El drama de nuestro tiempo es que la humanidad —o al menos una gran parte de ella, arrastrada por parte de sus élites— ha renunciado, en gran medida, a la búsqueda de la verdad y, por lo tanto, de la belleza.

¿Por qué la inauguración y clausura de los Juegos Olímpicos de París de este verano han resultado un auténtico monumento al despropósito y a la fealdad? Porque eran espectáculos completamente vacíos, no tenían ningún objetivo, más allá de humillar a los cristianos con una parodia queer de la Última Cena de Da Vinci.

Es el nihilismo aplicado al arte como sustituto de la verdad. ¿El resultado?: un adefesio absurdo, perfectamente simbolizado por el diablo dorado sobre el que pivotó la ceremonia de clausura de los Juegos y que nadie sabe muy bien qué era ni para qué lo incluyeron en la ceremonia.

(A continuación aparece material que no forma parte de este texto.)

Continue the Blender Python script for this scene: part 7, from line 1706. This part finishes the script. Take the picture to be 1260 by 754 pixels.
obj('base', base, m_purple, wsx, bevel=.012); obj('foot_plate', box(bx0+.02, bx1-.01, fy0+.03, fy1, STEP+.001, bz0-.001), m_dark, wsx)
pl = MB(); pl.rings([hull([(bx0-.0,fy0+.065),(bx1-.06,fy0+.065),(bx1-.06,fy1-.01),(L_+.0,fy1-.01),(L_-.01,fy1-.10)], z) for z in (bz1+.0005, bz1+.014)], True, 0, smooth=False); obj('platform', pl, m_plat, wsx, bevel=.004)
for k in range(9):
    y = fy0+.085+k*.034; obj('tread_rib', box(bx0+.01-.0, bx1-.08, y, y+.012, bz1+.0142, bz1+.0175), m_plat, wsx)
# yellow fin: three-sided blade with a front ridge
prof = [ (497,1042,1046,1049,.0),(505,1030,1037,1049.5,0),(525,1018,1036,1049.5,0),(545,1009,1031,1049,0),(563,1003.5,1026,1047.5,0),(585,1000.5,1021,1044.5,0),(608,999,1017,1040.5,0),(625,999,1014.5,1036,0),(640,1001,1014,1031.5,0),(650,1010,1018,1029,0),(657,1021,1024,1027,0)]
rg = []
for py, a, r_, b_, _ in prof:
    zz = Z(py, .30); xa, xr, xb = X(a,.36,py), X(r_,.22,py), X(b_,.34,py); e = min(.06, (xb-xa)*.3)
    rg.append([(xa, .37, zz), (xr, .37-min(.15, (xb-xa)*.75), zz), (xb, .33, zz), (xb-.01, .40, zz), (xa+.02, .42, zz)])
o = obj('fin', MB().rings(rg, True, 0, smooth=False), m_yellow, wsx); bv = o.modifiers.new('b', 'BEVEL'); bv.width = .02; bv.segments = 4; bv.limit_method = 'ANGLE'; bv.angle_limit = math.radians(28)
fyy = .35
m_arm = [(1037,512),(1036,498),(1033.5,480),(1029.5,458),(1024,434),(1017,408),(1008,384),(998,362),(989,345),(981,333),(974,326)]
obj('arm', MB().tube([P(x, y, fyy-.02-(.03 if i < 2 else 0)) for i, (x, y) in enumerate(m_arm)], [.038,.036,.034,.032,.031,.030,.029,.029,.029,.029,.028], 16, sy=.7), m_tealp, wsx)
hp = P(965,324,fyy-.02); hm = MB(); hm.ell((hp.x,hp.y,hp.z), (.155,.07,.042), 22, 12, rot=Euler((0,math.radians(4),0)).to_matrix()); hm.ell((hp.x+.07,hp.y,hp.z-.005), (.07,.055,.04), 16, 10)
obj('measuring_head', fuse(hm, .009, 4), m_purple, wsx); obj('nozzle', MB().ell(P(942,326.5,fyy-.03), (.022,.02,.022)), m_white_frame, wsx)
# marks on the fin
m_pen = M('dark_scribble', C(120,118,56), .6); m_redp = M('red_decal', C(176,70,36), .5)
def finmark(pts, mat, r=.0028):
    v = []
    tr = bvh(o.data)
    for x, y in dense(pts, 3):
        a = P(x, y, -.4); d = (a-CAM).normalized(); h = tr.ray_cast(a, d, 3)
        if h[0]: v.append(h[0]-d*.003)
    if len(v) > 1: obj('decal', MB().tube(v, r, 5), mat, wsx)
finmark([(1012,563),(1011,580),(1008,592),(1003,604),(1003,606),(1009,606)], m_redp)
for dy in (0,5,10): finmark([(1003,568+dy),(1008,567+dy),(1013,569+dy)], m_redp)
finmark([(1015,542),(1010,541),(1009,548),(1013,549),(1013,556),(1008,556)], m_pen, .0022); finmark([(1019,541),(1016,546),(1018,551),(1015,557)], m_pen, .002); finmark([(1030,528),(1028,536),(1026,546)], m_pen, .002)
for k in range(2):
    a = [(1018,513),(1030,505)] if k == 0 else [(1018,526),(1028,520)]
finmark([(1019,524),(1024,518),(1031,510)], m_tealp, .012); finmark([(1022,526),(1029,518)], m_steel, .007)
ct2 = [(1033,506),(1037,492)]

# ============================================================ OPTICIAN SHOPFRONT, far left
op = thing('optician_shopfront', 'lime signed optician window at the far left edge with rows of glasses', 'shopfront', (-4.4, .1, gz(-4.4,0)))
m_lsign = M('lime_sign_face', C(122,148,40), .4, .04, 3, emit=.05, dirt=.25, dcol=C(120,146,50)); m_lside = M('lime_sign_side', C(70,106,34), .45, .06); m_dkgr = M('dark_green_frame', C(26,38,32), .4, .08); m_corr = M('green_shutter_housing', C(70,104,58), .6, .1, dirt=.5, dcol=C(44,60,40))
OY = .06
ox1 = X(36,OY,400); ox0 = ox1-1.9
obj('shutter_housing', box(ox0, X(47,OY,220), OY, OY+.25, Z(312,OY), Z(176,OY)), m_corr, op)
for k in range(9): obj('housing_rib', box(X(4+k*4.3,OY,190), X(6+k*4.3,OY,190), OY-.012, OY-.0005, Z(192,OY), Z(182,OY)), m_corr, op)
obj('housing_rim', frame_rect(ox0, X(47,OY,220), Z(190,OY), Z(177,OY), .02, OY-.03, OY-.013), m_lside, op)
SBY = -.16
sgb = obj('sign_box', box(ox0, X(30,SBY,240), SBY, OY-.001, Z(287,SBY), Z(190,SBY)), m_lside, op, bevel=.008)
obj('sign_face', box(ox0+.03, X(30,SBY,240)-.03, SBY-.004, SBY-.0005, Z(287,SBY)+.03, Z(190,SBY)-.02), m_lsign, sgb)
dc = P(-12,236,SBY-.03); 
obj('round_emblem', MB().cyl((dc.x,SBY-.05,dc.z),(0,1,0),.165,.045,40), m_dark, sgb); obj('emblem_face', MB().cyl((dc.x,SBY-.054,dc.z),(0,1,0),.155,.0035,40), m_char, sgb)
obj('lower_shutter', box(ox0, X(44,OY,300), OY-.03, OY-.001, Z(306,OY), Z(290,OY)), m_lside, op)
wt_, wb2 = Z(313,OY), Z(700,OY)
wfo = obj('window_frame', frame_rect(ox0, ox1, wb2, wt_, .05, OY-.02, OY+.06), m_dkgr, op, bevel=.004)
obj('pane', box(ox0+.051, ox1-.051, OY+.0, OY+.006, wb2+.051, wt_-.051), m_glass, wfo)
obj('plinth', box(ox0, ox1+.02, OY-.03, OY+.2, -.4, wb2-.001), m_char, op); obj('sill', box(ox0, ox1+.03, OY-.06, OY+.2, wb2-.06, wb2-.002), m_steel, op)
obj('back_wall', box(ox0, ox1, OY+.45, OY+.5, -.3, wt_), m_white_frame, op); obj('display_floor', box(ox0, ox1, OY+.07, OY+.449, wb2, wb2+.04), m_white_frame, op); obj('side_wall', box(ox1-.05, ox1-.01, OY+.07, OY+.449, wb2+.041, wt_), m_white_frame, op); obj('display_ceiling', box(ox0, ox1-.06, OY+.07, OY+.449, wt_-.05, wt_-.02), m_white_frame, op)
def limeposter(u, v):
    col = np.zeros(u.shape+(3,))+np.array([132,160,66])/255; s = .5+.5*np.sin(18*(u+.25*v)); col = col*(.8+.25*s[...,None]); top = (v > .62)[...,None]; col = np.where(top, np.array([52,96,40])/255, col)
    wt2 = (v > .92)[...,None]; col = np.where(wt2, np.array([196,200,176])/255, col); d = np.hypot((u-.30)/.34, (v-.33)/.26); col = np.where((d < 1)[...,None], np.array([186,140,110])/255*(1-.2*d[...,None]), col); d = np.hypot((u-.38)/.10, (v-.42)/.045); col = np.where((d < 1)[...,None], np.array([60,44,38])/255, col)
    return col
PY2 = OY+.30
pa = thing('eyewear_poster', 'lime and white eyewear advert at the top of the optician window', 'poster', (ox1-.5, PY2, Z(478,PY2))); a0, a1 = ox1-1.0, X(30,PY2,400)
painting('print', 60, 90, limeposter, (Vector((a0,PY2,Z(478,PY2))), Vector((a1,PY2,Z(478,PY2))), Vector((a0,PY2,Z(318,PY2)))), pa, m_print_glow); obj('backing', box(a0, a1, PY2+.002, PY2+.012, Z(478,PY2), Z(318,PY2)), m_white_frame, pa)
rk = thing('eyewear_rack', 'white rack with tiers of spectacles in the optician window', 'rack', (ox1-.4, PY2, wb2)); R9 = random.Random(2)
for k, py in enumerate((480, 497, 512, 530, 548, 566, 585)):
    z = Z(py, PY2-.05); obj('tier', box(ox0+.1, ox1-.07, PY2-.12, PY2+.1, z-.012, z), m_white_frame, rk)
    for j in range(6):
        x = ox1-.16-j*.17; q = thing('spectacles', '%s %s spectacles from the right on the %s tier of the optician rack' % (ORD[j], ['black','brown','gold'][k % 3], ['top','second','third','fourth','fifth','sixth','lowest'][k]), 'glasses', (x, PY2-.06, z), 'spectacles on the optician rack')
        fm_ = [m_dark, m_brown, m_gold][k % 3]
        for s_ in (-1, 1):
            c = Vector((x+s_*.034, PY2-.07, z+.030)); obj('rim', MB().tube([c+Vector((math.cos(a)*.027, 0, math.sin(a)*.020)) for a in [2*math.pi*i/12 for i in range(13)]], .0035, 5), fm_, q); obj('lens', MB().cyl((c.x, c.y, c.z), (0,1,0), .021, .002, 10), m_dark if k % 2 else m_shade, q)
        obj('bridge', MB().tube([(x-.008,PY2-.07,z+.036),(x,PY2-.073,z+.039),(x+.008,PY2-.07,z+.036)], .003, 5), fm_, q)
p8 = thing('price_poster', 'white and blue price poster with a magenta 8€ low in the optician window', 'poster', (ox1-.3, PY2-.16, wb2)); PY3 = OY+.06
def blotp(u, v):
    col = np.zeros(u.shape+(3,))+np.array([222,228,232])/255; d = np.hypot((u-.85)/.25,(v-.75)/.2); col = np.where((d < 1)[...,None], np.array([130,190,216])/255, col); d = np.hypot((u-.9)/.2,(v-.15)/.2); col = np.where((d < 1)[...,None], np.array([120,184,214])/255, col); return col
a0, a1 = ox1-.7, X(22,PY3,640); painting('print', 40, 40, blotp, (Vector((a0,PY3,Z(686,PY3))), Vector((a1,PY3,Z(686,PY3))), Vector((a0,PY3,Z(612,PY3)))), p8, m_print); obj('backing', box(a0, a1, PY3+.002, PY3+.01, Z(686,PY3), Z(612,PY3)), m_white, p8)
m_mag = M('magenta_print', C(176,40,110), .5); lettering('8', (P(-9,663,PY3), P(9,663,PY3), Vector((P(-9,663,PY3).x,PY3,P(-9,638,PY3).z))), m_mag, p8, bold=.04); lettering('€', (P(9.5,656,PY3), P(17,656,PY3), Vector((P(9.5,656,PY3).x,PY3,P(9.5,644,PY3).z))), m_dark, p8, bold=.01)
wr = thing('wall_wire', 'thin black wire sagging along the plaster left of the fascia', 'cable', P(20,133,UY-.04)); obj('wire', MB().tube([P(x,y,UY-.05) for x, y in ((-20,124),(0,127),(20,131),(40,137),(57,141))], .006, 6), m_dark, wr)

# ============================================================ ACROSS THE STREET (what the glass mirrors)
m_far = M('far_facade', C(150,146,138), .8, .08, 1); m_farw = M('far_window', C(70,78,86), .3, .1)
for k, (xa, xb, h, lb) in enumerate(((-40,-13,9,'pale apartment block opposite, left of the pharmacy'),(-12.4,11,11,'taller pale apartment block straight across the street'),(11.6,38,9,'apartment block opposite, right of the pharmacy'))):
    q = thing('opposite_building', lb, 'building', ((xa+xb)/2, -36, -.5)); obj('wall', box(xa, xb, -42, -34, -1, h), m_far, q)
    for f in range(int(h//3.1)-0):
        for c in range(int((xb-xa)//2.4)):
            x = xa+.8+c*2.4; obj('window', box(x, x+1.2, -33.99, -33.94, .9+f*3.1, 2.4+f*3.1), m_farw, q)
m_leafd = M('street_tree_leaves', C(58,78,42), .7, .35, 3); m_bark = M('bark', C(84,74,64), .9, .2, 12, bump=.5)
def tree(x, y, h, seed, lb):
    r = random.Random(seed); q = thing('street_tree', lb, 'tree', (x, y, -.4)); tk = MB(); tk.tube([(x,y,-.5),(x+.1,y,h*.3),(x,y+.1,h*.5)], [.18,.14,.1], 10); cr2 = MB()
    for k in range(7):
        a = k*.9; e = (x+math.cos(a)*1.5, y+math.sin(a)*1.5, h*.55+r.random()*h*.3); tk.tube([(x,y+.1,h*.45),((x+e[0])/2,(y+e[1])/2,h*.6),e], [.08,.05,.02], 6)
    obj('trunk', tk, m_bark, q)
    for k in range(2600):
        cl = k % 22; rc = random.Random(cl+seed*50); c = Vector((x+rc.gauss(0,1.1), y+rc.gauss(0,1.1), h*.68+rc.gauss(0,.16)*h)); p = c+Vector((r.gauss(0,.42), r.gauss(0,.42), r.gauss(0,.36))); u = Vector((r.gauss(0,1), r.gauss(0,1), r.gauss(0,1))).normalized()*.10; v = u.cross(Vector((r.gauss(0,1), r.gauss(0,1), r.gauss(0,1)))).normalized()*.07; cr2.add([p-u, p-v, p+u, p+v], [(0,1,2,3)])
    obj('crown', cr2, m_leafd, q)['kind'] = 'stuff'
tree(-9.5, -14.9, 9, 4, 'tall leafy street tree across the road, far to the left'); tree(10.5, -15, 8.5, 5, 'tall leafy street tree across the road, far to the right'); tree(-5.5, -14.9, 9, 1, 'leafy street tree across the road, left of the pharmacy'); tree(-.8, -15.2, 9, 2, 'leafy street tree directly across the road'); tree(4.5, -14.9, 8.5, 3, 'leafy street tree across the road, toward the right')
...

Un resultado que se promueve, sin embargo, desde las élites que dominan la política y la cultura, sobre todo en el ámbito occidental, pues resulta útil para el aborregamiento de las masas y, por lo tanto, su control y manipulación para perpetuar sus privilegios y su poder.

Hay reductos que todavía resisten y, de vez en cuando, el mundo se sorprende con alguna expresión artística sobresaliente que ilumina, aunque sea brevemente, los intelectos abotargados. Pero, en general, la fealdad en el arte ha llegado para quedarse, al menos, por un tiempo.

En ese sentido, se ha creado un falso debate entre modernidad y tradición, entre vanguardia y clasicismo.

Como reacción al despropósito de las expresiones artísticas —y de otros ámbitos de la expresión cultural y civilizacional— se reclama una vuelta a los criterios clásicos que permitieron construir el Partenón, el Coliseo o las catedrales góticas.

Sin embargo, las veces que se ha tratado de repetir en el siglo XXI los parámetros clásicos que en el siglo I eran modernos han dado como resultado un desastre kitsch que poco ayuda a solucionar el problema. Véase, por ejemplo, la construcción neoclásica del centro administrativo de Skopje, capital de Macedonia del Norte.

Para que el arte, la cultura y, en definitiva, la civilización humana, recuperen su sentido y su dirección correcta, solo se necesita recuperar la belleza, la verdad, como objetivo, y luego la creatividad humana dará como resultado nuevas obras maestras sin necesidad de volver al dórico, jónico y corintio.